Wednesday, July 25, 2007

Pouring It On

via Getty Images/AFP
The Lebanese military has been pouring on the artillery against Fatah al Islam in its ongoing battle with that Palestinian terrorist group in Nahr al-Bared.
"This is the final phase of the military operation," one Lebanese political source said, adding that he expected the army to capture the whole camp by the end of this week.

The source said there were about 100 people left inside the area controlled by Fatah al-Islam -- 60 fighters and 40 civilians who include 24 wives of militants and 16 children.

Palestinian and U.N. officials had earlier put the number of civilians left in the hundreds. The Lebanese source said some 200 civilians had left the camp in recent days.

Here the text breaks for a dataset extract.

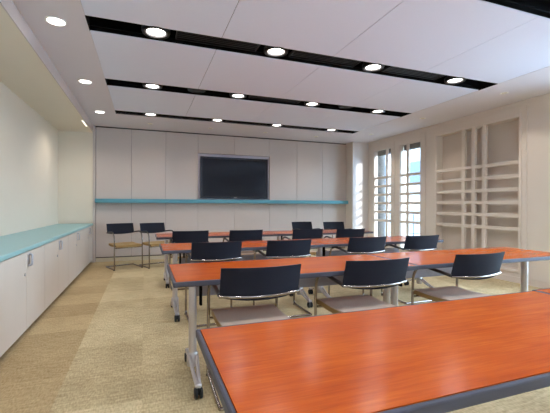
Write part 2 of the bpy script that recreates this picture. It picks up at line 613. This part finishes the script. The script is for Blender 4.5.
def muntins(mb, y0, y1, vs, x0, x1, w=0.056):
    for y in vs:
        mb.box(x0, x1, y - 0.037, y + 0.037, ZB, ZT, 0, 0.004)
    for z in BARS:
        mb.box(x0 - 0.003, x1 + 0.003, y0, y1, z - w / 2, z + w / 2, 0, 0.004)

for n, w in enumerate((FILL_W3, FILL_W4), 6):
    win = MB()
    for a, b, z0, z1 in ((w[0], w[0] + 0.05, ZB, ZT), (w[1] - 0.05, w[1], ZB, ZT), (w[0] + 0.05, w[1] - 0.05, ZT - 0.05, ZT), (w[0] + 0.05, w[1] - 0.05, ZB, ZB + 0.05), (sum(w) / 2 - 0.03, sum(w) / 2 + 0.03, ZB + 0.05, ZT - 0.05)):
        win.box(XR + 0.02, XR + 0.08, a, b, z0, z1)
    fr = struct(win.build('window_%d' % n, M['joinery']), 'added unseen wide window in the right wall beside the camera, for daylight fill')
    MB().box(XR + 0.046, XR + 0.050, w[0] + 0.05, w[1] - 0.05, ZB + 0.05, ZT - 0.05).build('pane', M['pane'], fr)
    portal('window_daylight', (XR + 0.30, sum(w) / 2, (ZB + ZT) / 2), (0, pi / 2, 0), ZT - ZB, w[1] - w[0])
for n, (w, v) in enumerate(((W1, 7.159), (W2, 6.435)), 1):
    win = MB()
    # inner frame and sill
    fx0, fx1 = XR + 0.005, XR + 0.075
    win.box(fx0, fx1, w[0], w[0] + 0.012, ZB, ZT)
    win.box(fx0, fx1, w[1] - 0.012, w[1], ZB, ZT)
    win.box(fx0, fx1, w[0], w[1], ZT - 0.012, ZT)
    win.box(fx0, fx1, w[0], w[1], ZB, ZB + 0.03)
    fr = struct(win.build('window_%d' % n, M['joinery']), ('window nearest the corner column, narrow panes on its right', 'window beside the closed lattice, narrow panes on its left')[n - 1])
    mb = MB()
    muntins(mb, w[0] + 0.012, w[1] - 0.012, [v], XR + 0.006, XR + 0.040)
    mb.build('muntins', M['joinery'], fr)
    MB().box(XR + 0.046, XR + 0.050, w[0] + 0.012, w[1] - 0.012, ZB + 0.03, ZT - 0.012).build('pane', M['pane'], fr)
    bl = MB()
    bl.box(XR + 0.085, XR + 0.089, w[0] + 0.03, w[1] - 0.01, 2.46, ZT - 0.0)
    bl.tube([(XR + 0.10, w[0] + 0.03, ZT - 0.02), (XR + 0.10, w[1] - 0.01, ZT - 0.02)], 0.014)
    bl.box(XR + 0.081, XR + 0.093, w[0] + 0.03, w[1] - 0.01, 2.445, 2.465, 0, 0.003)
    bl.build('roller_blind', M['blind'], fr)
lt = MB()
yc = (LAT[0] + LAT[1]) / 2
muntins(lt, LAT[0], LAT[1], [4.946, 2 * yc - 4.946], XR - 0.006, XR + 0.040)
lt.box(XR - 0.008, XR + 0.045, yc - 0.036, yc + 0.036, ZB, ZT, 0, 0.004)
struct(lt.build('trim_5', M['joinery']), 'putty painted lattice of bars over a closed panel')

# ------------------------------------------------------------------ outside the windows
struct(MB().box(XR + 0.22, 120, -60, 3.3, -0.5, -0.15).box(XR + 0.22, 120, 3.3, 140, -0.5, -0.152, 1).box(-60, XR + 0.22, -60, YREAR - 0.2, -0.5, -0.15).build('ground', [M['paving'], M['street']]), 'pale paving outside the windows')
def stone_column(x, y, r, label):
    t = empty('stone_column', (x, y, -0.15))
    tag(t, label, 'column', 'stone columns outside the windows')
    MB().lathe([(r, 0.18), (r * 0.97, 1.5), (r * 0.93, 3.6)], n=28).build('shaft', M['stone' if r > 0.1 else 'stone_pale'], t)
    MB().box(-r * 1.25, r * 1.25, -r * 1.25, r * 1.25, 0, 0.12, 0, 0.01).lathe([(r * 1.2, 0.12), (r * 1.2, 0.15), (r, 0.18)], n=28).build('base', M['stone'], t)
    MB().lathe([(r * 0.93, 3.6), (r * 1.2, 3.68), (r * 1.2, 3.72)], n=28).box(-r * 1.3, r * 1.3, -r * 1.3, r * 1.3, 3.72, 3.82).build('capital', M['stone'], t)
    return t
stone_column(5.97, 8.03, 0.113, 'grey round stone column seen through the window nearest the corner')
stone_column(6.60, 7.885, 0.055, 'slim pale stone column seen through narrow panes of the second window')
t = empty('sun_blocker_pier', (5.95, 5.32, -0.15))  # out of view, added to stop sun entering the second window
struct(t, 'added unseen square pier outside the window wall, blocking sun from the second window')
MB().box(-0.24, 0.26, -0.42, 0.30, 0, 3.7, 0, 0.01).build('shaft', M['stone'], t)
MB().box(-0.25, 0.30, -0.46, 0.34, 3.7, 3.85, 0, 0.01).build('capital', M['stone'], t)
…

Witnesses said soldiers blasted with tanks and artillery the last pockets of the militants who have refused repeated calls to surrender. The fighting, which began on May 20, is Lebanon's worst internal violence since the 1975-1990 civil war.

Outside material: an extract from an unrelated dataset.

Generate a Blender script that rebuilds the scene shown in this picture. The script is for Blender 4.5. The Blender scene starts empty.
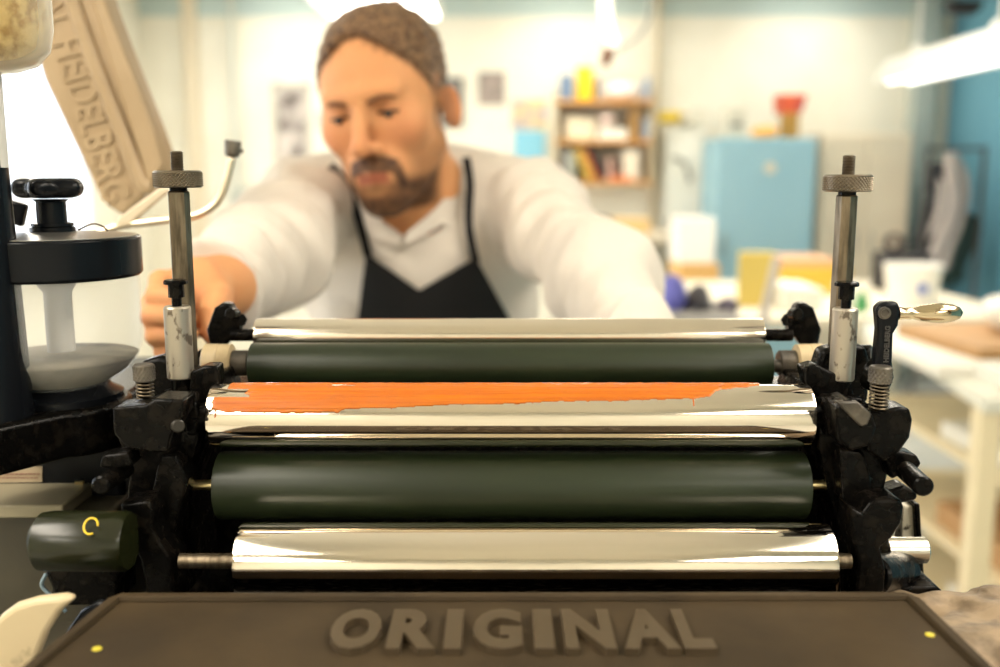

The conflict has further undermined stability in Lebanon, already crippled by a prolonged political crisis and shaken by bombings that have killed six U.N. peacekeepers and two anti-Syrian lawmakers in the past eight months.

"At its heaviest shortly after dawn, some 20 shells a minute were hitting the camp," said one witness who watched the fighting from a distance. "It was deafening."

The militants hit back, firing a few Katyusha rockets into areas outside the camp. The security sources said two soldiers were wounded in the clashes.

The Lebanese army's slow push into the destroyed camp has cost the lives of 120 soldiers. More than 84 Fatah al-Islam fighters and 41 civilians have also been killed.
There isn't much left to the area, as the incessant artillery has reduced the area to rubble. Two Lebanese soldiers were killed in the latest fighting.